Jumlah motor yang masuk di desa Kompang saat ini sangat banyak. Untuk satu pengusaha jual beli motor seperti pak Udin saja, sudah ada sekitar 20 buah motor yang terjual dari tangannya di desa ini. Semakin banyak peminat kendaraan asal negara matahari terbit ini. Pak Udin termasuk pedagang motor yang ulet. Selain di Kompang, dia juga menjual motornya di beberapa daerah lain seperti Palopo, Sengkang, Toraja, hingga di provinsi lain seperti Sulawesi Barat. Dari informasi pak desa, meningkatnya daya beli penduduknya mungkin karena membaiknya penghasilan petani dari penjualan tanaman cengkeh.
***
SEJAK pertama kali ke desa Kompang, ada fenomena baru yang cukup menggelisahkan, razia dan palang jalanan. Warga di beberapa desa sekitar kota—sebelum masuk ke wilayah kota Sinjai—melakukan ronda malam dengan memalang jalanan. Palang jalan bisa berupa portal bambu atau meletakkan benda apapun yang bisa memperlambat pengendara yang akan melintasinya.

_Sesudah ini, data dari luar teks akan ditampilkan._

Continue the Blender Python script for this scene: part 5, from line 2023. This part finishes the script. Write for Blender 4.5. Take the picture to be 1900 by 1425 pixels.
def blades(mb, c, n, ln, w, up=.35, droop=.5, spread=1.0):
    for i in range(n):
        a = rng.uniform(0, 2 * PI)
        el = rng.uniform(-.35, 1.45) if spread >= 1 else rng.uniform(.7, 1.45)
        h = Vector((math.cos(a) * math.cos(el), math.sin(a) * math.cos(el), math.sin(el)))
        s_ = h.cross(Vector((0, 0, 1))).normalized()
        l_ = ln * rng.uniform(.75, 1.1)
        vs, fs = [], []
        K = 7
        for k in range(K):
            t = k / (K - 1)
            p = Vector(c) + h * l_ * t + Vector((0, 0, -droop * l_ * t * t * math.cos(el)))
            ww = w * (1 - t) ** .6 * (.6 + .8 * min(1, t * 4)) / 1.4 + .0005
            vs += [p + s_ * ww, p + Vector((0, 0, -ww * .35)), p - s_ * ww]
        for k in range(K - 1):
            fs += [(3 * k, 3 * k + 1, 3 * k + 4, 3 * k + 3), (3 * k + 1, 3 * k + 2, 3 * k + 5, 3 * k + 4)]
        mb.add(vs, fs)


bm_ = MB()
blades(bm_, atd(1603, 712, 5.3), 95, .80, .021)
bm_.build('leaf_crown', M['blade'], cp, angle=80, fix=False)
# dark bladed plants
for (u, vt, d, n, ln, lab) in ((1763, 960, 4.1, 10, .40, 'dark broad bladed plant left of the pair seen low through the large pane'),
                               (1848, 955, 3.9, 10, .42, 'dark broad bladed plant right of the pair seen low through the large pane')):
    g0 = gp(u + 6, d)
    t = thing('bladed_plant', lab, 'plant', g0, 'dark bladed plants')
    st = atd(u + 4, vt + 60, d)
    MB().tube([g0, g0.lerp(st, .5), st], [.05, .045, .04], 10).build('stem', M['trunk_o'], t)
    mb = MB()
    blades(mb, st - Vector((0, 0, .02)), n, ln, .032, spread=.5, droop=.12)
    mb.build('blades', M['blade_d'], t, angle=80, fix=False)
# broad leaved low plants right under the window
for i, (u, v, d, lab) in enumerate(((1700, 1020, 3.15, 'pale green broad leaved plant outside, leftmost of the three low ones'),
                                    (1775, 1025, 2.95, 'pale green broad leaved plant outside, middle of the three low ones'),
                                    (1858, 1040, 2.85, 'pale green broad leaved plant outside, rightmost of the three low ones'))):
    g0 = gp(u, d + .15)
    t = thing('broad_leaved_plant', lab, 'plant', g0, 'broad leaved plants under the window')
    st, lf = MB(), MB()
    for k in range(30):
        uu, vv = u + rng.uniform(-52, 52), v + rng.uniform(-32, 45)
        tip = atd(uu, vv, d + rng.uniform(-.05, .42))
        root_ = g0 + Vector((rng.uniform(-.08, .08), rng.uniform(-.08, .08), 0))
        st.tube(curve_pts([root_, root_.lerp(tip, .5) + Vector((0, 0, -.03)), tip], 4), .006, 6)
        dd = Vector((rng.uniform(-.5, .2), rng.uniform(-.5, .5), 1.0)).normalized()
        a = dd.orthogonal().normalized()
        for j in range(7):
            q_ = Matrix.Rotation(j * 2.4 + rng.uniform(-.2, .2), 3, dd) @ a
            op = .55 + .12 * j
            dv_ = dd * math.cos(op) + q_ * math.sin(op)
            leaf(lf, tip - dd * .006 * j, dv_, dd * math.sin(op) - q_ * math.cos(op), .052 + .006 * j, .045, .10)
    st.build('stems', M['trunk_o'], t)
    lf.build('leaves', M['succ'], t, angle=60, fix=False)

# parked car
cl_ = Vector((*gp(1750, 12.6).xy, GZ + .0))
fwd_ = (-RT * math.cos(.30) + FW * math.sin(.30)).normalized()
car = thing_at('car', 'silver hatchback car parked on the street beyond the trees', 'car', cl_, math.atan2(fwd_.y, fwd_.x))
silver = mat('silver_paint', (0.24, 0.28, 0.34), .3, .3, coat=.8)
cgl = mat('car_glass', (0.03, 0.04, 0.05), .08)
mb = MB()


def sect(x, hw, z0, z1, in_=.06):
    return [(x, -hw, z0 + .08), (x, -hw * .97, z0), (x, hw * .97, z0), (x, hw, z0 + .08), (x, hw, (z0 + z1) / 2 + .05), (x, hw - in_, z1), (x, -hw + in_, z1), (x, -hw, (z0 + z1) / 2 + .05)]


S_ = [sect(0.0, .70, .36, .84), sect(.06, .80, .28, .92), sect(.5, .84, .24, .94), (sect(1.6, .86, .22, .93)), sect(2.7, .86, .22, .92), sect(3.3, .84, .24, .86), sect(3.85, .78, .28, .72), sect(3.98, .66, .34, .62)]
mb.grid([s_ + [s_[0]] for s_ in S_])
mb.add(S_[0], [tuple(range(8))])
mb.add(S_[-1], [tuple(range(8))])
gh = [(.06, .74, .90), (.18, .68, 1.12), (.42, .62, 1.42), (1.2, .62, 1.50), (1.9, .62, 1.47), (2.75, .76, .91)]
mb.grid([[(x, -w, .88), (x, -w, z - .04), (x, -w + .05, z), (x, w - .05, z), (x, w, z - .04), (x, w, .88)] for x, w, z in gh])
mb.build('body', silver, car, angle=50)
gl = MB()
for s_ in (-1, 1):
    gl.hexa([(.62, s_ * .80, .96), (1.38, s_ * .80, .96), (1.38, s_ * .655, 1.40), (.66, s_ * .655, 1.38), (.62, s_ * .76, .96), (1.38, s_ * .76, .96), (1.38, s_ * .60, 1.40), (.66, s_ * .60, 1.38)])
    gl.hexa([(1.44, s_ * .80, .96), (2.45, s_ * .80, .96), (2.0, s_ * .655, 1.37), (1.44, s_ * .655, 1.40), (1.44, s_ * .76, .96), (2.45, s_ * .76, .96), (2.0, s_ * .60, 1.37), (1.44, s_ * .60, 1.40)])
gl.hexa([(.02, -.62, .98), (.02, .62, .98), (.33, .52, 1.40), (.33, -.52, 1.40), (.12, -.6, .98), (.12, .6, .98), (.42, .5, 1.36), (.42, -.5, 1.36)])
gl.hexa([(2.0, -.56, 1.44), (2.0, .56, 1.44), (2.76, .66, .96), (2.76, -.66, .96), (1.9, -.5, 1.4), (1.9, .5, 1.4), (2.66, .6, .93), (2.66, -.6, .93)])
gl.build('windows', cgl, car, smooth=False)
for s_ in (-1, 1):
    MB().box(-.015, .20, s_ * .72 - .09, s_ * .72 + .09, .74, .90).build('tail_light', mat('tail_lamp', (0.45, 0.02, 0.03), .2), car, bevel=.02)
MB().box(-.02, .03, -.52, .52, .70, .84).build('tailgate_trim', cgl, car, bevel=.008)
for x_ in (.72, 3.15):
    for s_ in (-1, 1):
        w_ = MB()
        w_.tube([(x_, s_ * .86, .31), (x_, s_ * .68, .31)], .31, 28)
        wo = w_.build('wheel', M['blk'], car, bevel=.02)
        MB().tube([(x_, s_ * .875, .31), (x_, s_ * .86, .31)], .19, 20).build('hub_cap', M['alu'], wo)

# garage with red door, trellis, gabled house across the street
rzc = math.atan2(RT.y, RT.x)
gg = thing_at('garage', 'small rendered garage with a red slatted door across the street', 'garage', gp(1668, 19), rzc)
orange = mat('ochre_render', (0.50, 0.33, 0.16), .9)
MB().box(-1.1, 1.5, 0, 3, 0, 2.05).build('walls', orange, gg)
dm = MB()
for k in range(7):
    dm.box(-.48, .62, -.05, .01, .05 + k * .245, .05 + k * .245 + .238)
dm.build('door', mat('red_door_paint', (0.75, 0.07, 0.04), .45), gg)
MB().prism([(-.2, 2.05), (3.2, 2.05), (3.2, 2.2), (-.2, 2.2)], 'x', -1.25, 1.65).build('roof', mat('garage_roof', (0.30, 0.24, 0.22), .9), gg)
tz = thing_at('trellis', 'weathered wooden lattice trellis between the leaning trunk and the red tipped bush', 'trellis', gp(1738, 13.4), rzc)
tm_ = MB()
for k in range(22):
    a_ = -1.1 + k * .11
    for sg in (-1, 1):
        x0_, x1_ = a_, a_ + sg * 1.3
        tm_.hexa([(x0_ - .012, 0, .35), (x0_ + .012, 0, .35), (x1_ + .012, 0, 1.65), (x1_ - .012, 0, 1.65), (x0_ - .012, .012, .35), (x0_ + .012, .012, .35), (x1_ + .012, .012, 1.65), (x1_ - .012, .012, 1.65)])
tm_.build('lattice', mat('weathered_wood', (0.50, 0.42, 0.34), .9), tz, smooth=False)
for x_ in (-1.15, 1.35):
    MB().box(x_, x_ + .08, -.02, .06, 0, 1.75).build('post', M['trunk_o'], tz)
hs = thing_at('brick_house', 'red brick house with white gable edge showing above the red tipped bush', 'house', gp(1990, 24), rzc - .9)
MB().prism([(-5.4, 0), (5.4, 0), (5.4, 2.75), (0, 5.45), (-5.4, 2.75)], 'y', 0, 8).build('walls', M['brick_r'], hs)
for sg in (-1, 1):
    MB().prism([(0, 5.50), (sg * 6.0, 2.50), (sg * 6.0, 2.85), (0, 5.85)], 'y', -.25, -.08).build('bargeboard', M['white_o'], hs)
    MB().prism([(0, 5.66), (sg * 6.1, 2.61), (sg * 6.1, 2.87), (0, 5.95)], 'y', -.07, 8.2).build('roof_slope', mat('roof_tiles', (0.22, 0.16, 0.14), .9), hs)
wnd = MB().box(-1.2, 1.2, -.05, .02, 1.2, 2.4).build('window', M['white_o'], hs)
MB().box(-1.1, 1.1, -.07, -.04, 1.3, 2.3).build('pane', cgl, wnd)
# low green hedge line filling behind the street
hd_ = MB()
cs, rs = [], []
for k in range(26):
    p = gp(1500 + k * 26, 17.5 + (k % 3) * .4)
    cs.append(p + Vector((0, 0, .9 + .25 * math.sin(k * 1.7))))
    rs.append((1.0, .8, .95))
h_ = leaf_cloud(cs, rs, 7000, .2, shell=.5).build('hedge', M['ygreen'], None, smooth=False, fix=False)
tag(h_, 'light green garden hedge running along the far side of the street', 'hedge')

Apa yang dilakukan warga ini bukanlah aktifitas rutin yang dilakukan sejak lama, tetapi sebuah reaksi dari beberapa kasus pencurian yang semakin marak terjadi. Di wilayah kota, sudah ada beberapa rumah yang jadi korban. Harta benda raib saat ditinggal penghuninya kerja. Tidak terkecuali rumah yang berada di samping kantor polisi. Kemudian pencurian ini merembet ke daerah-daerah desa. Kali ini ternak petani menjadi sasarannya. Nah, untuk mencegah pencuri-pencuri ini, warga menginisiasi ronda malam dengan menutup jalur keluar Sinjai dengan palang-palang. Memintai kartu identitas orang-orang yang dicurigai masuk dalam sindikat pencurian ini.
Dari sebuah cerita di sebuah bengkel, ada salah satu pencuri yang pernah tertangkap. Pencuri itu masih sangat muda, bisa dikatakan masih anak-anak. Saat tertangkap dan dibawa ke kantor polisi, dia menolak untuk memberikan informasi tentang aktifitas dan informasi terkait teman-temannya. Bahkan anak ini tidak takut sama sekali saat dipaksa dan diancam untuk memberikan informasi, malah mengancam balik dan bersedia untuk dibunuh. Hanya satu informasi yang dia berikan. Dia mengatakan ada sekitar seratus orang temannya yang tersebar di seluruh wilayah kabupaten Sinjai dengan tugas sama seperti dirinya. Mereka semua berasal dari kabupaten Gowa. Hanya itu. dari informasi inilah kemudian warga terus menjaga kewaspadaannya dengan merutinkan kembali ronda malam di beberapa titik di desa masing-masing.
Pemalangan warga ini bukan hanya membuat was-was pencuri, tetapi juga warga dari daerah lain yang akan melintas. Bahkan kabarnya ada salah seorang anak SMU yang tewas menabrak pelang bambu karena tidak melihatnya saat melaju di jalan. Pernah juga sebelumnya sebuah mobil hancur dihantam warga karena menolak untuk menghentikan kendaraannya oleh peronda yang membawa sejata tajam, parang misalnya. Pemilik kendaraan menyangka peronda ini sekelompok orang mabuk yang ingin memeras, dan peronda menyangka mobil ini berisikan para pencuri karena menolak untuk diperiksa. Akhirnya kejadian pun tidak bisa terhindarkan.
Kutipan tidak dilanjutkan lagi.